Running the following small test case under Valgrind memcheck on s390x yields "conditional jump or move depends on uninitialised value(s)" messages: #include <atomic> int main (void) { std::atomic_flag af = ATOMIC_FLAG_INIT; af.test_and_set(std::memory_order_acquire); } Valgrind complains about the compare-and-swap instruction CS, then again about the conditional branch that retries the CS if necessary. CS operates on an aligned word (4 bytes). It is emitted by the compiler here even though the atomic variable is only 1 byte in this case. Consequently 3 of the 4 bytes targeted by CS are uninitialized. However, the outcome of the CS does *not* depend on the uninitialized bytes, because they are just compared with copies of themselves. Thus these memcheck errors are false positives.
Yes. There's a special Iop_CasCmpEQ{32,64} or some such, designed specifically to deal with this problem. See libvex_ir.h for details.
(In reply to Julian Seward from comment #1) > Yes.

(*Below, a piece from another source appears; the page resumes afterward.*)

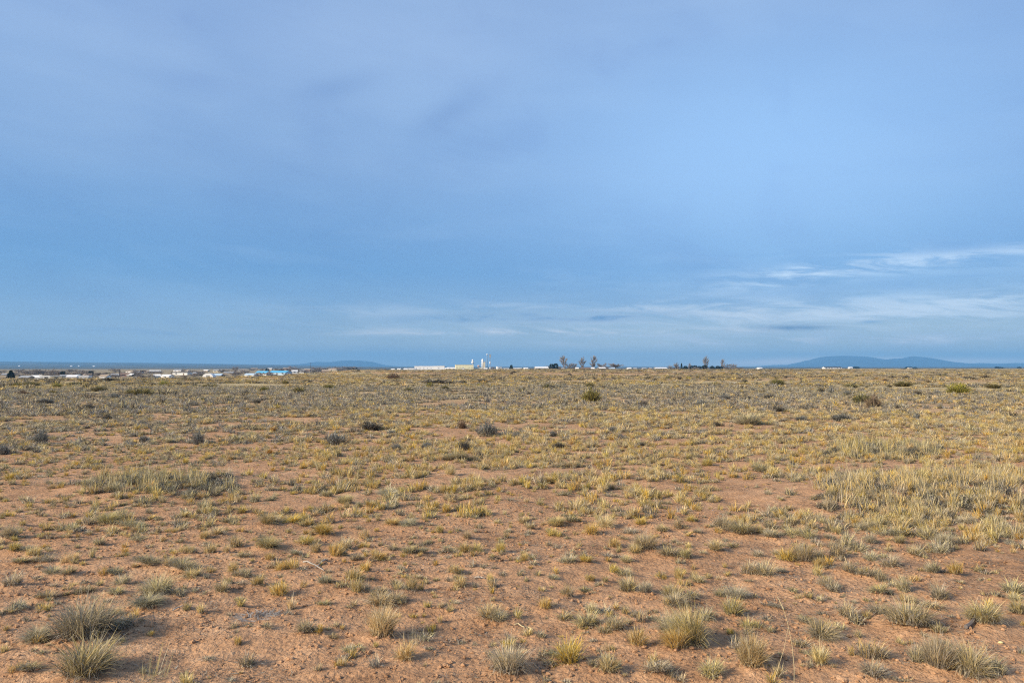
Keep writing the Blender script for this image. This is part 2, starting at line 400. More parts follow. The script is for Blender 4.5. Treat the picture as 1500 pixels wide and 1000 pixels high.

There's a special Iop_CasCmpEQ{32,64} or some such, designed > specifically > to deal with this problem. See libvex_ir.h for details. Right I think that should help, thanks for the info. Assigning to myself.
Created attachment 133842 [details] Fix memcheck false positives with compare-and-swap (CS) Just as a preview, this is a first version of a fix. It only handles CS. A similar fix should be applied to other compare-and-swap variants such as CSG.
Created attachment 133881 [details] [v2] Fix memcheck false positives with compare-and-swap (CS) This version includes the changes from before and uses the `Iop_CasCmp...' operations in other compare-and-swap situations as well.
Pushed as 5adeafad7a60b63786d9545e6980de26c17cb0a6.